Tra lavoro e passioni. Il 38,9% dei ragazzi sceglie l'indirizzo delle superiori seguendo le proprie inclinazioni e passioni, il 25,9% pianifica gli studi secondari in base alle prospettive occupazionali e il 16,4% pensando ai futuri studi universitari. Solo uno 0,7% dichiara di aver subìto imposizioni esterne. I più condizionati dai familiari sono gli studenti, 'colpiti' nel 24,5% dei casi. Le ragazze, invece, dimostrano una maggiore autonomia nella scelta della scuola superiore: il 63,7% dichiara di non subire alcuna influenza (contro al 57,9% dei ragazzi), mentre il 17,1% indica un condizionamento familiare; il consiglio degli amici, per loro, ha meno importanza che per i ragazzi, anche se non di molto (il 10,7% di contro l'11,6% del campione maschile).

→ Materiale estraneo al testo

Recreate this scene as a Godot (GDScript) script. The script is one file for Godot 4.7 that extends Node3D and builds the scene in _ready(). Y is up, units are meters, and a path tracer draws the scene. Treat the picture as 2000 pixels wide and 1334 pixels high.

Più agio, meno condizioni. Gli studenti provenienti da famiglie di status medio e alto sembrano più propensi a seguire le loro reali inclinazioni e passioni personali (rispettivamente nel 44,6% e nel 38,3% dei casi, contro al 32,4% degli studenti di bassa estrazione economica). I figli di famiglie di status basso, invece, privilegiano considerazioni di tipo occupazionale (nel 34,7% dei casi, contro al 21% dei ragazzi di elevata estrazione sociale e al 21,5% di quelli provenienti dalla classe media).